While the money the band received was the largest grant given out last year by MSA, there were plenty of other donations including ones to Frontier Elementary School, Rim Country Middle School, the PUSD baseball and softball programs, an elementary school literacy program, Little League, PHS Decca club and MSA paid salaries for officials at volleyball, wrestling, soccer and softball tournaments.

The MSA also donated $1,500 in hardship funds to PHS and another $1,000 to RCMS.

The money is to be used to help needy student-athletes pay extracurricular participation fees.

Lady Longhorn softball coach Will Dunman, whose program has received several donations, has lauded the association calling it “a tremendous asset to our community and our schools.”

The banquet and more

The funds the MSA donates each year are earned at the association’s annual awards banquet, raffle and auction.

This year, the event begins at 4 p.m., May 7 at Mazatzal Casino with a no-host happy hour.

In previous years, the doors have opened at 5 p.m., but for the upcoming banquet, MSA officials decided to move it up one hour.

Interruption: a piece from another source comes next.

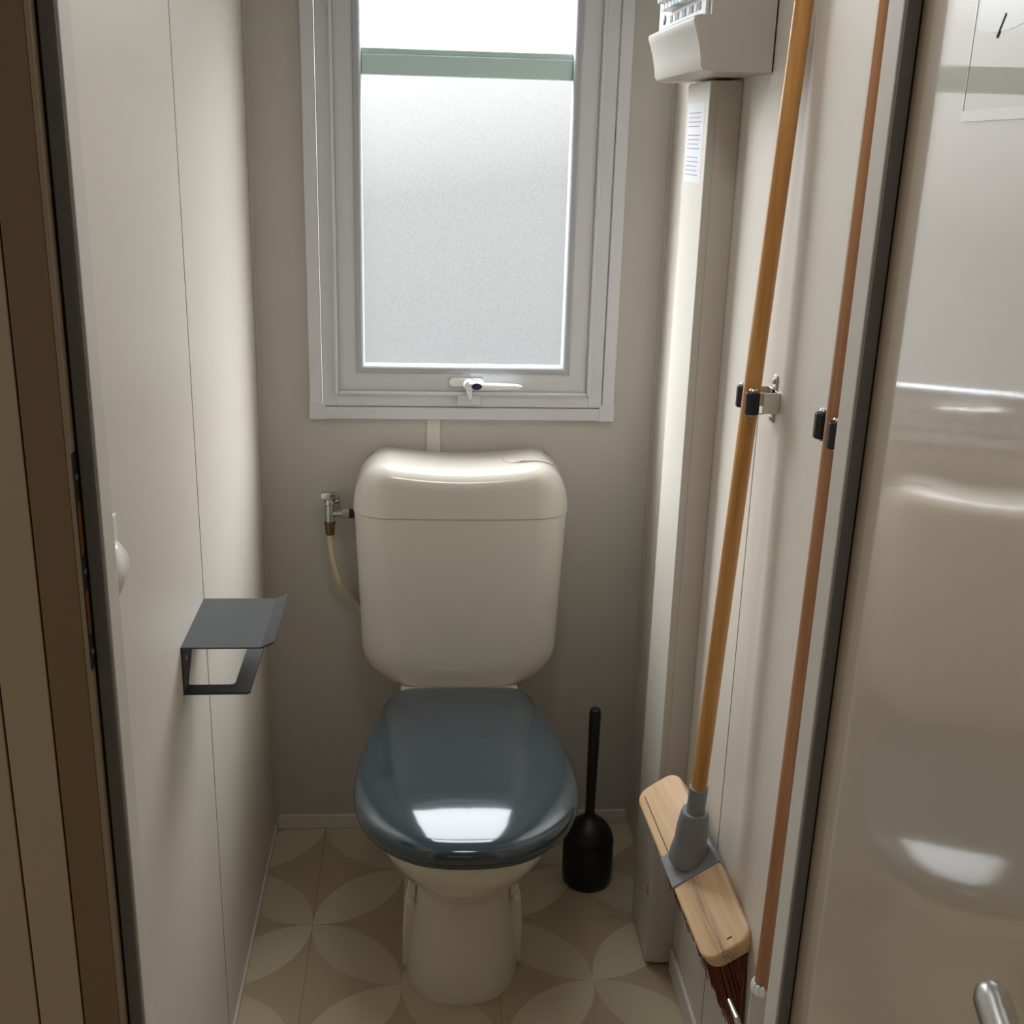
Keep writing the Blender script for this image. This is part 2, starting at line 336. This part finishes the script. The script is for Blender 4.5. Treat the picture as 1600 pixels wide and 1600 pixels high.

“Before, people did not have enough time to look around (at raffle, auction and sale items),” said MSA member Sandee Koon.

At 6 p.m., dinner will be served and at 7 p.m. the real hootin’ and hollerin’ begins with the raffle and auction.

Around the Rim Country, the annual banquets are recognized as being some of the most festive, celebratory and worthwhile events on the social calendar drawing movers and shakers from around northern Gila County.

The banquets are also recognized as a golden opportunity for attendees to be on the receiving end of high-dollar prizes.

At past banquets, the MSA has raffled and auctioned admission tickets to pro sporting events, ATVs, all-expenses paid hunting and fishing trips, camping equipment, butchered sides of beef, fishing equipment, archery outfits, signed outdoor prints, jewelry, gun safes, vacations and enough high-dollar firearms to outfit a small army.

All of which has led to the banquets generating more than $1 million, which has eventually been donated to local causes.

All MSA members work as volunteers.

In addition to MSA funding youth sports, music and other youth activities, the association has financed many outdoor projects including wildlife guzzlers, the annual Payson Wildlife Fair, controlled burns, forest reseeding, Green Valley Park trout stockings, habitat improvements and the purchase of much-needed equipment for Arizona Game and Fish officers.

The MSA also funds a pair of $2,000 Payson High School scholarships that are given out each spring in Pettet’s name.

Being recognized

The contributions of the MSA have not gone unnoticed around the state.

In 2006, the Arizona Game and Fish Department bestowed the MSA with statewide recognition as the Conservation Organization of the Year.

In August 2005, at the Scottsdale Resort and Conference Center, the MSA was inducted into the Outdoor Hall of Fame.

At the time, Steve Hirsch, president of the Wildlife for Tomorrow Foundation that sponsors the Arizona Hall of Fame, said MSA was chosen because of the contributions the organization makes in the Rim Country.

“The Mogollon Sporting Association is a perfect example of how a group of dedicated individuals can have a very positive effect on wildlife and people as well,” Hirsch said.

“Their program to utilize youth volunteer labor not only gets the job done, but also instills an appreciation for the great outdoors in these young people.”

Also, one of the MSA founders — Barcom — a Payson man, long known for his conservation efforts and civic contributions, was inducted into the Arizona Outdoor Hall of Fame in 2008. Several other individual MSA members have received similar honors.

Among those who laud the MSA and its members is former Payson High School wrestling coach and teacher Dennis Pirch, himself a tireless worker in the cause of conservation.

“If it is good for kids and funds are a little short, the MSA will step up to the plate and make it happen,” he said. “That’s just the kind of people they are.”